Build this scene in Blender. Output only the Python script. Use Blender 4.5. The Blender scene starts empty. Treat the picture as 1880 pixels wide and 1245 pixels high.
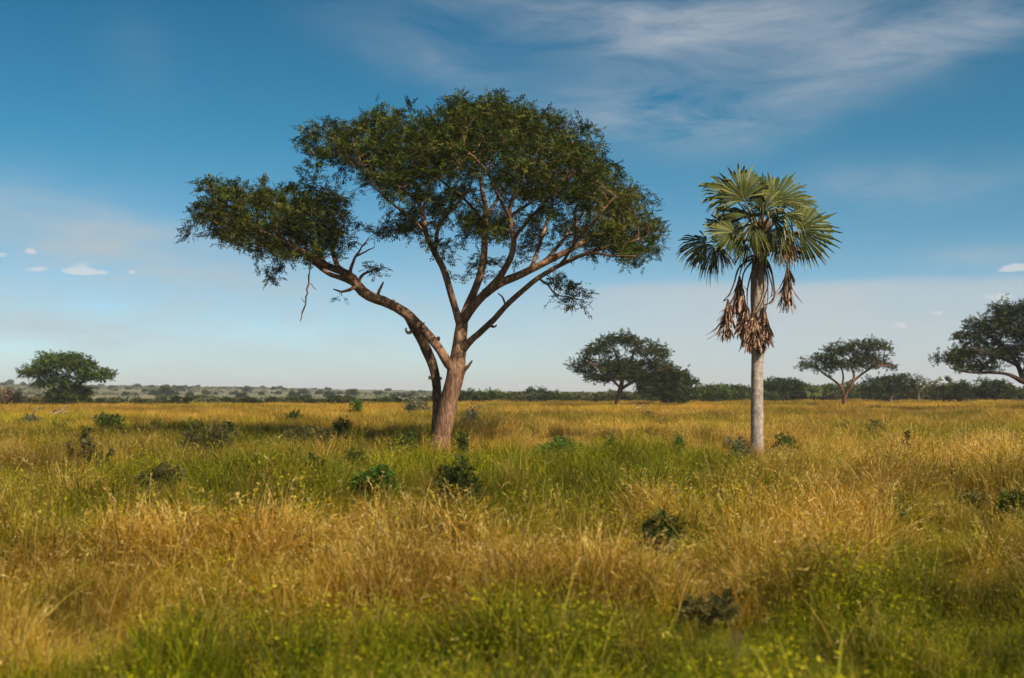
import bpy, math, random
import numpy as np
from mathutils import Vector

rng = np.random.default_rng(7)
random.seed(7)
S = bpy.context.scene
COL = S.collection
R = math.radians

# ------------------------------------------------------------------ camera model
F = 1880 * 40 / 36.0
EYE = 2.6
HOR = 719.0
TH = math.atan((HOR - 622.5) / F)
CT, ST = math.cos(TH), math.sin(TH)


def ray(px, py):
    u, v = (px - 940.0) / F, (622.5 - py) / F
    return np.array([u, CT - v * ST, ST + v * CT])


def at(px, py, Y):
    """world point seen at a photo pixel, at distance Y"""
    d = ray(px, py)
    return np.array([0, 0, EYE]) + d * (Y / d[1])


def gdist(py):
    return EYE * F / max(py - HOR, 1.0)


def gx(px, Y):
    return (px - 940.0) / F * Y


def smooth(a, b, x):
    t = np.clip((x - a) / (b - a), 0, 1)
    return t * t * (3 - 2 * t)


def hgt(x, y):
    """terrain height"""
    x = np.asarray(x, float); y = np.asarray(y, float)
    d = np.hypot(x, y)
    near = 0.07 * np.sin(x * .31 + 1.3) * np.sin(y * .23 + .4) + 0.06 * np.sin(x * .13 - y * .17) + .05 * np.sin(x * .7 + y * .41 + 2)
    near = near * smooth(2, 12, d)
    px = np.where(y > 1, 940 + F * x / np.maximum(y, 1), np.where(x < 0, -2000, 4000))
    top = np.interp(px, [-2500, -200, 0, 250, 480, 560, 700, 850, 1000, 1300, 1900, 4000],
                    [30, 20, 16.5, 12, 9.5, 7.5, 4.5, 2, 1, .5, 1, 2])
    L = top / 16.0 * 11.5
    ramp = 0.55 * smooth(330, 1500, d) + .45 * smooth(700, 1650, d)
    hill = L * ramp - 1.0 * smooth(225, 330, d) * smooth(1000, 800, px) * (1 - smooth(330, 700, d))
    roll = (0.9 * np.sin(x * .011 + 1) * np.sin(y * .0083 + 2) + .6 * np.sin(x * .019 - y * .013)) * smooth(350, 900, d) * (1 - .6 * smooth(1200, 2200, d))
    far = 9.0 * smooth(2300, 3600, d) * (.5 + .5 * np.sin(x * .0021 + .6) * np.sin(x * .0009 + 2.2) + .25 * np.sin(x * .006)) * smooth(1300, 500, px)
    return near + hill + roll + far - 2.0 * smooth(1650, 2300, d) * 0 


# ------------------------------------------------------------------ object helpers
def tag(o, label=None, cat=None, group=None, kind=None):
    if label: o['label'] = label
    if cat: o['category'] = cat
    if group: o['group'] = group
    if kind: o['kind'] = kind
    return o


def empty(name, loc, label, cat, group=None):
    o = bpy.data.objects.new(name, None)
    COL.objects.link(o)
    o.location = [float(c) for c in loc]
    o.empty_display_size = .3
    return tag(o, label, cat, group)


def mesh(name, V, faces, attrs=None, smooth_shade=False):
    """faces: list of int arrays (n,k)"""
    me = bpy.data.meshes.new(name)
    V = np.asarray(V, np.float32)
    me.vertices.add(len(V)); me.vertices.foreach_set('co', V.ravel())
    faces = [np.asarray(f, np.int32) for f in faces if len(f)]
    loops = np.concatenate([f.ravel() for f in faces])
    tot = np.concatenate([np.full(len(f), f.shape[1], np.int32) for f in faces])
    start = np.concatenate([[0], np.cumsum(tot)[:-1]]).astype(np.int32)
    me.loops.add(len(loops)); me.loops.foreach_set('vertex_index', loops)
    me.polygons.add(len(tot)); me.polygons.foreach_set('loop_start', start)
    try: me.polygons.foreach_set('loop_total', tot)
    except Exception: pass
    if smooth_shade:
        me.polygons.foreach_set('use_smooth', np.ones(len(tot), bool))
    for k, a in (attrs or {}).items():
        at_ = me.attributes.new(k, 'FLOAT', 'POINT')
        at_.data.foreach_set('value', np.asarray(a, np.float32))
    me.update(calc_edges=True)
    return me


class MB:
    def __init__(s):
        s.V = []; s.F = {}; s.T = []; s.n = 0

    def add(s, V, faces, tone=None):
        V = np.asarray(V, float)
        s.V.append(V)
        s.T.append(np.broadcast_to(np.asarray(.5 if tone is None else tone, float), (len(V),)))
        for f in faces:
            f = np.asarray(f, np.int64)
            if len(f): s.F.setdefault(f.shape[1], []).append(f + s.n)
        s.n += len(V)

    def build(s, name, mat, parent=None, org=(0, 0, 0), sm=False):
        V = np.concatenate(s.V) - np.asarray(org)
        me = mesh(name, V, [np.concatenate(f) for f in s.F.values()], {'tone': np.concatenate(s.T)}, sm)
        me.materials.append(mat)
        o = bpy.data.objects.new(name, me)
        COL.objects.link(o)
        if parent is not None: o.parent = parent
        return o


def norm(v):
    v = np.asarray(v, float)
    return v / np.maximum(np.linalg.norm(v, axis=-1, keepdims=True), 1e-9)


def tube(mb, P, r, ns=6, tone=None, rough=0.0):
    P = np.asarray(P, float); r = np.asarray(r, float); n = len(P)
    if n < 2: return
    T = np.gradient(P, axis=0); T = norm(T)
    up = np.array([0.3, 1, .1]) if abs(T[0][1]) < .8 else np.array([1, .2, 0.])
    N = np.zeros_like(P)
    a = norm(up - T[0] * up.dot(T[0])); N[0] = a
    for i in range(1, n):
        a = N[i - 1] - T[i] * N[i - 1].dot(T[i])
        N[i] = norm(a)
    B = np.cross(T, N)
    ang = np.linspace(0, 2 * np.pi, ns, endpoint=False)
    rr = r[:, None] * np.ones(ns)
    if rough:
        rr = rr * (1 + rough * (np.sin(ang * 3 + P[:, 2:3] * 1.3 + 1) * .5 + np.sin(ang * 5 - P[:, 2:3] * 2.1) * .35 + rng.normal(0, .25, (n, ns))))
    V = P[:, None, :] + rr[..., None] * (np.cos(ang)[None, :, None] * N[:, None, :] + np.sin(ang)[None, :, None] * B[:, None, :])
    V = V.reshape(-1, 3)
    i = np.arange(n - 1)[:, None] * ns; j = np.arange(ns)[None, :]; k = (j + 1) % ns
    Q = np.stack([i + j, i + k, i + ns + k, i + ns + j], -1).reshape(-1, 4)
    V = np.concatenate([V, P[-1:] + T[-1:] * r[-1] * .4])
    t = (n - 1) * ns
    tri = np.stack([t + np.arange(ns), t + (np.arange(ns) + 1) % ns, np.full(ns, n * ns)], -1)
    mb.add(V, [Q, tri], tone)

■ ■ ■

## Exercise directions
Quote, exactly and only, the lines from the first line of the data above through the line containing "return t * t * (3 - 2 * t)". The pictures do not belong in it.

## Expected answer
Build this scene in Blender. Output only the Python script. Use Blender 4.5. The Blender scene starts empty. Treat the picture as 1880 pixels wide and 1245 pixels high.
import bpy, math, random
import numpy as np
from mathutils import Vector

rng = np.random.default_rng(7)
random.seed(7)
S = bpy.context.scene
COL = S.collection
R = math.radians

# ------------------------------------------------------------------ camera model
F = 1880 * 40 / 36.0
EYE = 2.6
HOR = 719.0
TH = math.atan((HOR - 622.5) / F)
CT, ST = math.cos(TH), math.sin(TH)


def ray(px, py):
    u, v = (px - 940.0) / F, (622.5 - py) / F
    return np.array([u, CT - v * ST, ST + v * CT])


def at(px, py, Y):
    """world point seen at a photo pixel, at distance Y"""
    d = ray(px, py)
    return np.array([0, 0, EYE]) + d * (Y / d[1])


def gdist(py):
    return EYE * F / max(py - HOR, 1.0)


def gx(px, Y):
    return (px - 940.0) / F * Y


def smooth(a, b, x):
    t = np.clip((x - a) / (b - a), 0, 1)
    return t * t * (3 - 2 * t)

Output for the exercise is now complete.